* [TASK STATEMENT]:
A precise retyping is required of every line from the one containing "log.build('loggia_wall', MT['dark'], hotel)" down to the one containing "rl.build('handrail', MT['white_paint'], bal)", both included, and of no other line.

++++ SUPPLIED DATA ++++

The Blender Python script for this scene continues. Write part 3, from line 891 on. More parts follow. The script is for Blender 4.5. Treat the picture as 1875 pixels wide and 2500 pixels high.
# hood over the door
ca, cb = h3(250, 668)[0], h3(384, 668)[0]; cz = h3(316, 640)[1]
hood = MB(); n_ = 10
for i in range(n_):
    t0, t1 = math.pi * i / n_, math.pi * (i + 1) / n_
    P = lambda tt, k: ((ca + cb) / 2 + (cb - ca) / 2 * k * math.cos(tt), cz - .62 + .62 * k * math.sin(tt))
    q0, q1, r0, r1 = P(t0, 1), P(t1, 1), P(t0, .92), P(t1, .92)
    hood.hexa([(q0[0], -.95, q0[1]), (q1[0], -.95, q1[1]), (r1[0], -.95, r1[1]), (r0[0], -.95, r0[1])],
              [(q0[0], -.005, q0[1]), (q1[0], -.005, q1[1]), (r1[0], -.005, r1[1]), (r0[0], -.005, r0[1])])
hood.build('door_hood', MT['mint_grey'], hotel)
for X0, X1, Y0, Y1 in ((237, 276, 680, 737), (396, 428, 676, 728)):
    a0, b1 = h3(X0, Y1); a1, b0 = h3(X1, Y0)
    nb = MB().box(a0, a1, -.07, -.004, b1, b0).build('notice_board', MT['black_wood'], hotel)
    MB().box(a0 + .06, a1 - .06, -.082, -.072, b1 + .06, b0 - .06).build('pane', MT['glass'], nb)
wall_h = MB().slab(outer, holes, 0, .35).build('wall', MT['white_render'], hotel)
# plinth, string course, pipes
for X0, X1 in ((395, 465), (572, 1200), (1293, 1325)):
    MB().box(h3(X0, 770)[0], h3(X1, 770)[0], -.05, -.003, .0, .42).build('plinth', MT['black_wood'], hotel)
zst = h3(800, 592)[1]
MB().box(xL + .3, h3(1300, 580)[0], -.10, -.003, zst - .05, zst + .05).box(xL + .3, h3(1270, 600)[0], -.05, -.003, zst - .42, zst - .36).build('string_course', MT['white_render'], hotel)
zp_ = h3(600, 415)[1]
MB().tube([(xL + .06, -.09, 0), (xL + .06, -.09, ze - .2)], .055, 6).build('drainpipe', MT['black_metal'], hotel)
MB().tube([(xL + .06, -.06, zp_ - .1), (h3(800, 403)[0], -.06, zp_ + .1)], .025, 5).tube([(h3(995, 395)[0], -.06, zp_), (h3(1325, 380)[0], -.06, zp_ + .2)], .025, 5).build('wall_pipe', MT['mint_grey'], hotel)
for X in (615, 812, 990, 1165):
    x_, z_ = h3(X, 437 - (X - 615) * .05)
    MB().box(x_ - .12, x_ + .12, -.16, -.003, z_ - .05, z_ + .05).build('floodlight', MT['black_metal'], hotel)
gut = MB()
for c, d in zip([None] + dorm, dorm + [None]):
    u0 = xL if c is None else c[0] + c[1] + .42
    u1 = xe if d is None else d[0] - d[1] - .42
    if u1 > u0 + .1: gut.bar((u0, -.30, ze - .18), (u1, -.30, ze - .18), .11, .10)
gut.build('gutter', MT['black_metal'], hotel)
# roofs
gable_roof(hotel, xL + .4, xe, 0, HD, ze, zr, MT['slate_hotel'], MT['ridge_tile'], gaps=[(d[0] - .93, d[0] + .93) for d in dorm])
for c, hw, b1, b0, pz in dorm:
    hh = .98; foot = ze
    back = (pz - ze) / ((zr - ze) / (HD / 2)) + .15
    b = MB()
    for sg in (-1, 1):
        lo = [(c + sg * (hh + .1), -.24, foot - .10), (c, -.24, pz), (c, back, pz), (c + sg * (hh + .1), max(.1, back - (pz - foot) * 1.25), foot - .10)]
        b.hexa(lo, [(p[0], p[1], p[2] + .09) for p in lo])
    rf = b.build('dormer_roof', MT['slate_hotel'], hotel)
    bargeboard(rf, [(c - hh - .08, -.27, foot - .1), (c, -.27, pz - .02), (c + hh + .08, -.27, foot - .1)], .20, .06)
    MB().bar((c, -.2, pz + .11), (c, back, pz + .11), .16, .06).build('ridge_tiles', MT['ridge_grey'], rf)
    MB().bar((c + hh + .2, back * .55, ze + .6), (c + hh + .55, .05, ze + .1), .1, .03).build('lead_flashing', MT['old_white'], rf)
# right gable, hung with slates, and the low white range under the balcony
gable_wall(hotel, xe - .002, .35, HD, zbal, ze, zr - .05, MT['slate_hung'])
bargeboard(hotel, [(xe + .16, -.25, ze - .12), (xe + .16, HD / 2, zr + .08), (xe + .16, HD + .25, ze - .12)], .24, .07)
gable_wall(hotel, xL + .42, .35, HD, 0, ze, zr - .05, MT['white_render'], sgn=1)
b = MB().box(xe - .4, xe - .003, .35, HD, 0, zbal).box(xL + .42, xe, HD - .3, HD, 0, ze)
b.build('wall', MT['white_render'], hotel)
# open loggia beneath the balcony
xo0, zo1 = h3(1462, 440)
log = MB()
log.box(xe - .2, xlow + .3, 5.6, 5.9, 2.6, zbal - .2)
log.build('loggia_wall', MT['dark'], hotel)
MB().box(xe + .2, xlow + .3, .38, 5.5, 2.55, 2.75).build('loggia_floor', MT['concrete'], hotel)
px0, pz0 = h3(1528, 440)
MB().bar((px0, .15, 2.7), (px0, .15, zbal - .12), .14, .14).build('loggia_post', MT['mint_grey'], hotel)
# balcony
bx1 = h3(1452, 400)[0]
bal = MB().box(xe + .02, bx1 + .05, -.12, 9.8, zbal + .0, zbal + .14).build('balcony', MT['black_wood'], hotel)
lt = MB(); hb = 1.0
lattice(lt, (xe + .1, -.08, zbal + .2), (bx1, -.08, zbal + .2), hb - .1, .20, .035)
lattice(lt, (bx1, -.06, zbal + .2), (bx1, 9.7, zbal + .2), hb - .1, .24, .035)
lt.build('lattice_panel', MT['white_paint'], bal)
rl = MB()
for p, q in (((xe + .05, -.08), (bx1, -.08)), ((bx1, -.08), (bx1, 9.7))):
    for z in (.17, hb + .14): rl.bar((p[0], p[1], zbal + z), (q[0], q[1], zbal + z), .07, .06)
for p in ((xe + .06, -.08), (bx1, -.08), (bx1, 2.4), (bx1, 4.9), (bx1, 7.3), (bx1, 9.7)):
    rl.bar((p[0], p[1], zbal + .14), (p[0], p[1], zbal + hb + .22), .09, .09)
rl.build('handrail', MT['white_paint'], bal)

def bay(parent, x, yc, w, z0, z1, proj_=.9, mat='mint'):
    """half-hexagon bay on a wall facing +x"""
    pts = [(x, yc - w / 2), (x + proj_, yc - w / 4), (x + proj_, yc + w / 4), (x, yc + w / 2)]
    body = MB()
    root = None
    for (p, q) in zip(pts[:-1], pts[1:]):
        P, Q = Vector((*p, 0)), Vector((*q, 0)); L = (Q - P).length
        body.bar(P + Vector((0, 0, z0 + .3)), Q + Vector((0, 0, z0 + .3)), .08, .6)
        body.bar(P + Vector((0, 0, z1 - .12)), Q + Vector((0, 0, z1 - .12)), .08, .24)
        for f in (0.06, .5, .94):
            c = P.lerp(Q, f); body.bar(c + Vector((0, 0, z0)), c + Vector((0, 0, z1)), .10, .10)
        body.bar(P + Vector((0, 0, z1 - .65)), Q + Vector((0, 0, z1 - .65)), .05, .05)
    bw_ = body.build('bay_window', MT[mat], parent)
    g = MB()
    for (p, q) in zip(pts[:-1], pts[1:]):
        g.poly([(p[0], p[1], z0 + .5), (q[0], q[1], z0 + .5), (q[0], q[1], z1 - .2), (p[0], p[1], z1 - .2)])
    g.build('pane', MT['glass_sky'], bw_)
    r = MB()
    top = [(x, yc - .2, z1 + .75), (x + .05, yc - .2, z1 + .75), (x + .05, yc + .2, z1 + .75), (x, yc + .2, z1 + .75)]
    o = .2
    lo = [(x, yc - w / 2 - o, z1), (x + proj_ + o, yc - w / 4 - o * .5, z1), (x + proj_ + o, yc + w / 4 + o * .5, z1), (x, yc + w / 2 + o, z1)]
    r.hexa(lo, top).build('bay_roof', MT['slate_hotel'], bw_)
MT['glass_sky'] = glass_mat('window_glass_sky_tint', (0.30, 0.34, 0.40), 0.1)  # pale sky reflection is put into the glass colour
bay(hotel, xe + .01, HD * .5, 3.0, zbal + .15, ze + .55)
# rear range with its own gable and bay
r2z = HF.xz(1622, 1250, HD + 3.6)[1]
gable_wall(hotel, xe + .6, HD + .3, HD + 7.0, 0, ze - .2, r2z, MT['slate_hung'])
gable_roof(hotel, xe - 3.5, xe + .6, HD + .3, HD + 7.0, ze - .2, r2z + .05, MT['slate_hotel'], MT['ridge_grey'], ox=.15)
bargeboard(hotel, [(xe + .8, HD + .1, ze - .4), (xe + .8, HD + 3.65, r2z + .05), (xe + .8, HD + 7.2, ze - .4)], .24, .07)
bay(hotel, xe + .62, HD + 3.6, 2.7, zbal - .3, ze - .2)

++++

* [THE ANSWER]:
log.build('loggia_wall', MT['dark'], hotel)
MB().box(xe + .2, xlow + .3, .38, 5.5, 2.55, 2.75).build('loggia_floor', MT['concrete'], hotel)
px0, pz0 = h3(1528, 440)
MB().bar((px0, .15, 2.7), (px0, .15, zbal - .12), .14, .14).build('loggia_post', MT['mint_grey'], hotel)
# balcony
bx1 = h3(1452, 400)[0]
bal = MB().box(xe + .02, bx1 + .05, -.12, 9.8, zbal + .0, zbal + .14).build('balcony', MT['black_wood'], hotel)
lt = MB(); hb = 1.0
lattice(lt, (xe + .1, -.08, zbal + .2), (bx1, -.08, zbal + .2), hb - .1, .20, .035)
lattice(lt, (bx1, -.06, zbal + .2), (bx1, 9.7, zbal + .2), hb - .1, .24, .035)
lt.build('lattice_panel', MT['white_paint'], bal)
rl = MB()
for p, q in (((xe + .05, -.08), (bx1, -.08)), ((bx1, -.08), (bx1, 9.7))):
    for z in (.17, hb + .14): rl.bar((p[0], p[1], zbal + z), (q[0], q[1], zbal + z), .07, .06)
for p in ((xe + .06, -.08), (bx1, -.08), (bx1, 2.4), (bx1, 4.9), (bx1, 7.3), (bx1, 9.7)):
    rl.bar((p[0], p[1], zbal + .14), (p[0], p[1], zbal + hb + .22), .09, .09)
rl.build('handrail', MT['white_paint'], bal)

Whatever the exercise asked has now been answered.